WASHINGTON, D.C.- Aunque no alcanza aún a definirse como tema de debate, uno de los trasfondos del proceso electoral estadunidense es el del futuro imperial de los EE.UU. desde el inicio de la guerra fría en agosto de 1961. El dilema aparece claro: o el camino de la democracia o el sendero del militarismo.
El asunto nada tiene que ver con perfiles partidistas. Curiosamente, los republicanos han aparecido como más sensatos en política exterior: Eisenhower alertó del complejo militar-industrial, Nixon terminó con la guerra de Vietnam, Ronald Reagan derrotó a la Unión Soviética con la competencia presupuestal y sin disparar misiles; sólo George Bush Jr. inició la guerra en el medio oriente que se perfila como el Vietnam del siglo XXI.
Los demócratas han salido más belicosos: Truman lanzó las bombas nucleares sobre territorios japoneses, Kennedy inició la guerra de Vietnam y financió invasión a Cuba, mantuvo Vietnam, la debilidad de Jimmy Carter propició la invasión de la embajada de los EE.UU. en Teherán y un año de rehenes, Bill Clinton desdeñó la política exterior y prohijó a Al Qaeda y Obama autorizó tortura a rehenes, cárceles clandestinas de la CIA y un impresionante programa de espionaje contra civiles dentro y fuera del territorio estadunidense.

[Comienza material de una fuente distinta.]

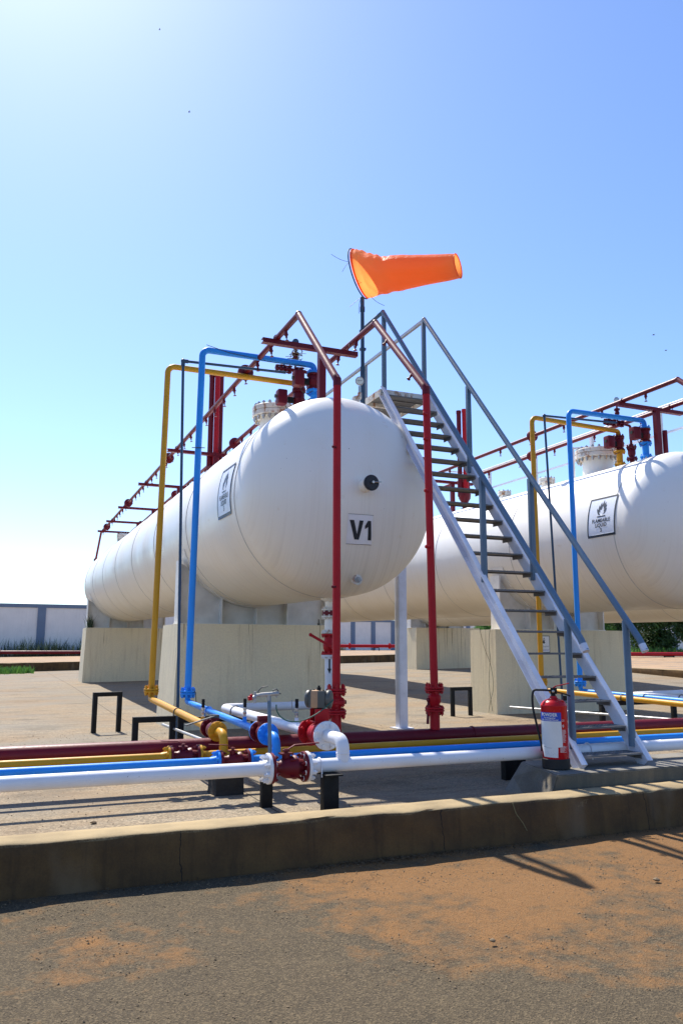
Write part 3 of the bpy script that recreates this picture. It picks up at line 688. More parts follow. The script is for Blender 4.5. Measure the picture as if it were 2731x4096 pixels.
# actuated valve between 5.58 and 5.92
mb = MB(); mb.flange((2.24, 5.588, .462), Y_, .104, .022, 8, .013, .05); mb.flange((2.24, 5.90, .458), Y_, .104, .022, 8, .013, .07)
mb.lathe((2.24, 5.595, .462), Y_, [(0, .075), (.03, .06), (.06, .062), (.075, .082), (.10, .085), (.115, .085), (.12, .072), (.15, .078), (.2, .07), (.25, .05), (.30, .05)], 28)
av = mb.obj('valve', M['red'], wp)
mb = MB(); mb.box2((2.185, 5.66, .545), (2.295, 5.78, .555)); mb.box2((2.185, 5.665, .555), (2.295, 5.673, .645)); mb.box2((2.185, 5.767, .555), (2.295, 5.775, .645)); mb.box2((2.289, 5.675, .552), (2.296, 5.765, .642))
mb.obj('valve_bracket', M['red'], av, bevel=.002)
mb = MB(); mb.box2((2.21, 5.69, .55), (2.26, 5.75, .65)); mb.obj('coupling', M['black'], av)
ad = Vector((.80, -.60, 0)); ac = Vector((2.235, 5.72, .715)); mb = MB()
mb.lathe(ac-ad*.10, ad, [(0, .050), (.01, .064), (.03, .068), (.034, .062), (.166, .062), (.170, .068), (.188, .068), (.196, .060), (.198, .05)], 32)
Ra = Matrix((ad, Z_.cross(ad), Z_)).transposed(); mb.box(ac+Z_*.0, (.125, .13, .122), Ra)
act = mb.obj('actuator', M['darkgrey'], av, bevel=.003)
mb = MB(); mb.box(ac-ad*.018, (.062, .134, .128), Ra); mb.obj('actuator_label', M['tan'], act, bevel=.012)
mb = MB(); mb.cyl(ac+Z_*.06, ac+Z_*.085, .016, seg=14); mb.cyl(ac+Z_*.085, ac+Z_*.098, .009, seg=10)
for sx, sy in ((.05, .05), (.05, -.05), (-.05, .05), (-.05, -.05)): mb.cyl(ac+Ra @ Vector((sx, sy, .06)), ac+Ra @ Vector((sx, sy, .069)), .006, seg=6)
mb.obj('actuator_knob', M['black'], act)
mb = MB(); pts = [ac+ad*.10+Vector((0, 0, -.0))]
e0 = ac+ad*.10; e1 = Vector((1.86, 5.6, .69)); n = 16
cp = [e0+Vector((.01, -.01, -.005)), Vector((2.13, 5.50, .60)), Vector((1.98, 5.55, .50)), Vector((1.85, 5.60, .58)), e1]
def bez(P, t):
    Q = list(P)
    while len(Q) > 1: Q = [Q[i]*(1-t)+Q[i+1]*t for i in range(len(Q)-1)]
    return Q[0]
mb.tube([bez(cp, k/n) for k in range(n+1)], .0045, seg=8); mb.obj('air_hose', M['greenhose'], act)
# branch behind the valve, round the corner to the drain line
wx = 2.24
pipe_obj(wp, [(wx, 5.91, .457), (wx-.02, 8.45, .462), (3.44, 8.5, .462), (3.44, 8.5, .85)], .045, M['white'], .10, name='branch_pipe', seg=24)
mb = MB(); mb.lathe((wx, 5.91, .457), Y_, [(0, .06), (.006, .056), (.05, .045)], 24); mb.obj('pipe_neck', M['white'], wp)
ubolt(wp, (wx-.013, 8.0, .461), Y_, .046, .07)
bleed_valve(wp, (wx, 6.22, .505), M['white'], 'black', True)
pipe_obj(wp, [(3.44, 8.5, .80), (3.44, 8.5, .98)], .0475, M['white'], name='drain_pipe', seg=24)
# drain line up to the tank bottom
for z, mt in ((1.00, 'white'), (1.26, 'rustwhite'), (1.44, 'rustwhite'), (1.52, 'rustwhite')): flange_obj(wp, (3.44, 8.5, z), Z_, .088, M[mt], .02, 8, .011, .05)
mb = MB(); mb.flange((3.44, 8.5, 1.023), Z_, .088, .02, 8, .011, .05); mb.flange((3.44, 8.5, 1.237), Z_, .088, .02, 8, .011, .05)
mb.lathe((3.44, 8.5, 1.03), Z_, [(0, .05), (.03, .055), (.05, .066), (.10, .07), (.13, .055), (.20, .05)], 24); mb.cyl((3.44, 8.42, 1.10), (3.44, 8.38, 1.10), .02, seg=12)
dv = mb.obj('drain_valve', M['red'], wp)
mb = MB(); mb.bar((3.44, 8.37, 1.09), (3.16, 8.34, 1.23), .03, .010, up=(0, 1, 0)); mb.sphere((3.155, 8.34, 1.233), .02); mb.obj('handle', M['red'], dv)
mb = MB(); mb.cyl((3.44, 8.5, 1.26), (3.44, 8.5, 1.44), .052, seg=24); mb.obj('drain_pipe', M['tank'], wp)
mb = MB(); mb.cyl((3.44, 8.5, 1.455), (3.44, 8.5, 1.505), .078, seg=24); mb.obj('gasket', M['maroon'], wp)
mb = MB(); mb.lathe((3.44, 8.5, 1.53), Z_, [(0, .046), (.08, .046), (.10, .09), (.112, .095), (.17, .095)], 28); mb.obj('drain_pipe', M['tank'], wp)
# flow arrow on the drain pipe: bent onto it
def arrow_fn(u, v):
    a = -pi/2-.24+u/.052; return Vector((3.44+.0472*cos(a), 8.5+.0472*sin(a), v))
pipe_obj(wp, [(3.44, 8.5, .84), (3.44, 8.5, .99)], .0465, M['white'], name='drain_pipe', seg=40)
mb_ = drape(poly_mesh([[(-.010, .965), (-.010, .86), (-.024, .86), (0, .80), (.024, .86), (.010, .86), (.010, .965)]]), lambda u, v: (3.44+.0485*cos(-pi/2-.24+u/.0485), 8.5+.0485*sin(-pi/2-.24+u/.0485), v), .006, M['ink'])
link('flow_arrow', mb_, wp)

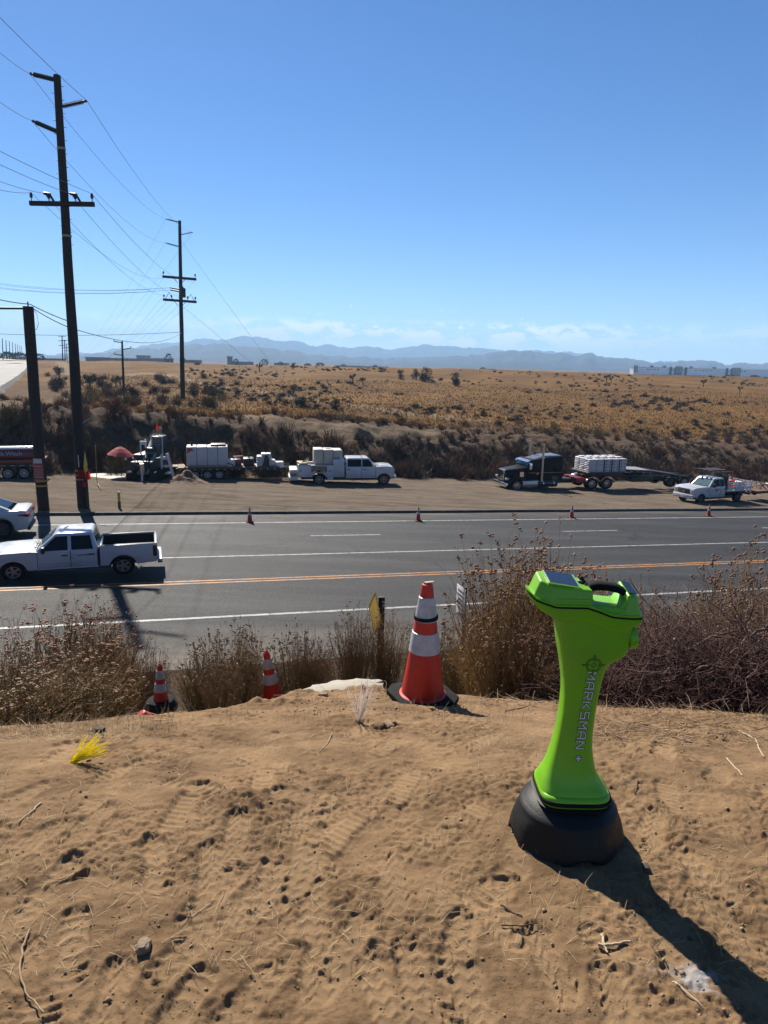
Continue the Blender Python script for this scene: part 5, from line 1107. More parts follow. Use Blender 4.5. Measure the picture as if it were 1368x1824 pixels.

El desmoronamiento de la Unión Soviética en 1989-1992 fue producto de una transición del imperio a la racionalidad geopolítica; el fin del mundo bipolar y de la guerra fría obligaba a los EE.UU. a una transición también del imperio a la convivencia multipolar; sin embargo, Clinton y Bush optaron por fortalecer el dominio imperial de Washington y Obama en realidad nunca entendió la geopolítica ni la seguridad nacional pero se echó en los brazos de la comunidad de inteligencia, militar y de seguridad nacional. En ese largo periodo 1993-2016 los EE.UU. han sufrido más derrotas que victorias.
Lo que el Washington político no ha entendido hasta la fecha radica en el hecho de que el dominio imperial es ciertamente militar y de seguridad pero sostenido por la hegemonía económica e industrial y de tecnología. Ahí estuvo la clave del complejo militar-industrial: las guerras como el motor del impresionante desarrollo industrial estadunidense.
Donald Trump y Hillary Clinton parecen no entender esa lógica; el primero razona como empresario que funda todo en el comercio y la segunda es una burócrata que cree que todo el poder se deriva del espionaje o de la inseguridad de los ciudadanos para fortalecer la oferta de seguridad del Estado. En medio se acumulan los datos de que por razones varias, el poderío estadunidense no se ha podido instalar de nueva cuenta no por falta de efectivos militares sino por una economía débil.
El ejemplo que comienza a ser analizado por los estudiosos es el chino: un poderío militar que domina por las legiones de inversiones financieras y comerciales en el mundo. Cuando China entre en crisis económica y financiera se verán mermadas sus posibilidades de dominación geopolítica. Y en este modelo Rusia tiene poco qué hacer porque la economía posterior a la transición se hizo para favorecer a una plutocracia ajena al poder geopolítico y por eso Vladimir Putin es más verborreico que imperialista.
Lo que se decide en los EE.UU. va más allá de Trump y Hillary y tiene que ver con la reorganización del capitalismo militar-industrial y no con la democracia.